■ **What you are asked to do**
Leave out the pictures and restate the rest of the data exactly.

■ **Data**
## begin
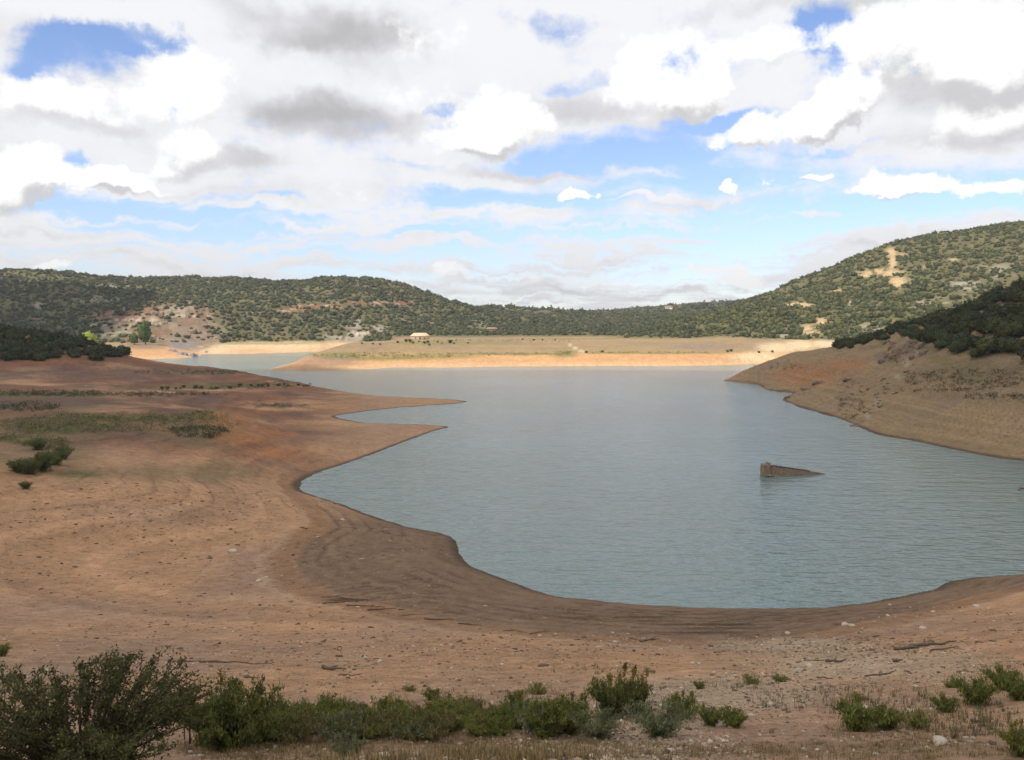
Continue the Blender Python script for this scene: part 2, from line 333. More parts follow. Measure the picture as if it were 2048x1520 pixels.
def soil_mat():
    m, nt, o = mat('soil'); b = bsdf(nt, o, .95, .08)
    at_ = N(nt, 'ShaderNodeAttribute', attribute_name='soil'); pos = N(nt, 'ShaderNodeNewGeometry').outputs['Position']
    dist = N(nt, 'ShaderNodeVectorMath', operation='LENGTH'); L(nt, pos, dist.inputs[0])
    a = noise(nt, pos, 1.1, 6, .65); c = noise(nt, pos, 7, 5, .7); d = noise(nt, pos, 0.18, 5, .6)
    f = math_(nt, 'ADD', ramp(nt, a.outputs[0], .3, .7, .80, 1.18).outputs[0], ramp(nt, c.outputs[0], .3, .7, -.28, .22).outputs[0])
    mpd = N(nt, 'ShaderNodeMapping'); mpd.inputs['Scale'].default_value = (.5, 1, 1); L(nt, pos, mpd.inputs[0]); e_ = noise(nt, mpd.outputs[0], 2.6, 3, .7); f = math_(nt, 'ADD', f, ramp(nt, e_.outputs[0], .56, .68, 0, -.42).outputs[0])
    f = math_(nt, 'ADD', f, ramp(nt, d.outputs[0], .3, .7, -.09, .09).outputs[0])
    v = N(nt, 'ShaderNodeTexVoronoi'); v.inputs['Scale'].default_value = 4.5; L(nt, pos, v.inputs['Vector'])
    peb = ramp(nt, v.outputs['Distance'], .10, .17, 1, 0)
    v2 = N(nt, 'ShaderNodeTexVoronoi'); v2.inputs['Scale'].default_value = 1.3; L(nt, pos, v2.inputs['Vector'])
    peb2 = ramp(nt, v2.outputs['Distance'], .07, .12, 1, 0)
    col = scale_col(nt, at_.outputs['Color'], f)
    mx = N(nt, 'ShaderNodeMix', data_type='RGBA'); L(nt, math_(nt, 'MULTIPLY', peb.outputs[0], .5), mx.inputs[0]); L(nt, col, mx.inputs[6])
    sc = scale_col(nt, v.outputs['Color'], math_(nt, 'ADD', .35, 0)); 
    hs = N(nt, 'ShaderNodeHueSaturation'); hs.inputs['Saturation'].default_value = .18; L(nt, v.outputs['Color'], hs.inputs['Color'])
    hs2 = scale_col(nt, hs.outputs[0], math_(nt, 'ADD', .55, 0)); L(nt, hs2, mx.inputs[7])
    mx2 = N(nt, 'ShaderNodeMix', data_type='RGBA'); L(nt, math_(nt, 'MULTIPLY', peb2.outputs[0], .45), mx2.inputs[0]); L(nt, mx.outputs[2], mx2.inputs[6])
    hs3 = N(nt, 'ShaderNodeHueSaturation'); hs3.inputs['Saturation'].default_value = .25; L(nt, v2.outputs['Color'], hs3.inputs['Color'])
    L(nt, scale_col(nt, hs3.outputs[0], math_(nt, 'ADD', .45, 0)), mx2.inputs[7])
    L(nt, mx2.outputs[2], b.inputs['Base Color'])
    h = math_(nt, 'ADD', math_(nt, 'MULTIPLY', a.outputs[0], .5), math_(nt, 'MULTIPLY', c.outputs[0], .10))
    h = math_(nt, 'ADD', h, math_(nt, 'MULTIPLY', peb.outputs[0], .04))
    bp = N(nt, 'ShaderNodeBump'); bp.inputs['Strength'].default_value = 1.0; bp.inputs['Distance'].default_value = .6; L(nt, h, bp.inputs['Height']); L(nt, bp.outputs[0], b.inputs['Normal'])
    return m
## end
■ **Task result**
Continue the Blender Python script for this scene: part 2, from line 333. More parts follow. Measure the picture as if it were 2048x1520 pixels.
def soil_mat():
    m, nt, o = mat('soil'); b = bsdf(nt, o, .95, .08)
    at_ = N(nt, 'ShaderNodeAttribute', attribute_name='soil'); pos = N(nt, 'ShaderNodeNewGeometry').outputs['Position']
    dist = N(nt, 'ShaderNodeVectorMath', operation='LENGTH'); L(nt, pos, dist.inputs[0])
    a = noise(nt, pos, 1.1, 6, .65); c = noise(nt, pos, 7, 5, .7); d = noise(nt, pos, 0.18, 5, .6)
    f = math_(nt, 'ADD', ramp(nt, a.outputs[0], .3, .7, .80, 1.18).outputs[0], ramp(nt, c.outputs[0], .3, .7, -.28, .22).outputs[0])
    mpd = N(nt, 'ShaderNodeMapping'); mpd.inputs['Scale'].default_value = (.5, 1, 1); L(nt, pos, mpd.inputs[0]); e_ = noise(nt, mpd.outputs[0], 2.6, 3, .7); f = math_(nt, 'ADD', f, ramp(nt, e_.outputs[0], .56, .68, 0, -.42).outputs[0])
    f = math_(nt, 'ADD', f, ramp(nt, d.outputs[0], .3, .7, -.09, .09).outputs[0])
    v = N(nt, 'ShaderNodeTexVoronoi'); v.inputs['Scale'].default_value = 4.5; L(nt, pos, v.inputs['Vector'])
    peb = ramp(nt, v.outputs['Distance'], .10, .17, 1, 0)
    v2 = N(nt, 'ShaderNodeTexVoronoi'); v2.inputs['Scale'].default_value = 1.3; L(nt, pos, v2.inputs['Vector'])
    peb2 = ramp(nt, v2.outputs['Distance'], .07, .12, 1, 0)
    col = scale_col(nt, at_.outputs['Color'], f)
    mx = N(nt, 'ShaderNodeMix', data_type='RGBA'); L(nt, math_(nt, 'MULTIPLY', peb.outputs[0], .5), mx.inputs[0]); L(nt, col, mx.inputs[6])
    sc = scale_col(nt, v.outputs['Color'], math_(nt, 'ADD', .35, 0)); 
    hs = N(nt, 'ShaderNodeHueSaturation'); hs.inputs['Saturation'].default_value = .18; L(nt, v.outputs['Color'], hs.inputs['Color'])
    hs2 = scale_col(nt, hs.outputs[0], math_(nt, 'ADD', .55, 0)); L(nt, hs2, mx.inputs[7])
    mx2 = N(nt, 'ShaderNodeMix', data_type='RGBA'); L(nt, math_(nt, 'MULTIPLY', peb2.outputs[0], .45), mx2.inputs[0]); L(nt, mx.outputs[2], mx2.inputs[6])
    hs3 = N(nt, 'ShaderNodeHueSaturation'); hs3.inputs['Saturation'].default_value = .25; L(nt, v2.outputs['Color'], hs3.inputs['Color'])
    L(nt, scale_col(nt, hs3.outputs[0], math_(nt, 'ADD', .45, 0)), mx2.inputs[7])
    L(nt, mx2.outputs[2], b.inputs['Base Color'])
    h = math_(nt, 'ADD', math_(nt, 'MULTIPLY', a.outputs[0], .5), math_(nt, 'MULTIPLY', c.outputs[0], .10))
    h = math_(nt, 'ADD', h, math_(nt, 'MULTIPLY', peb.outputs[0], .04))
    bp = N(nt, 'ShaderNodeBump'); bp.inputs['Strength'].default_value = 1.0; bp.inputs['Distance'].default_value = .6; L(nt, h, bp.inputs['Height']); L(nt, bp.outputs[0], b.inputs['Normal'])
    return m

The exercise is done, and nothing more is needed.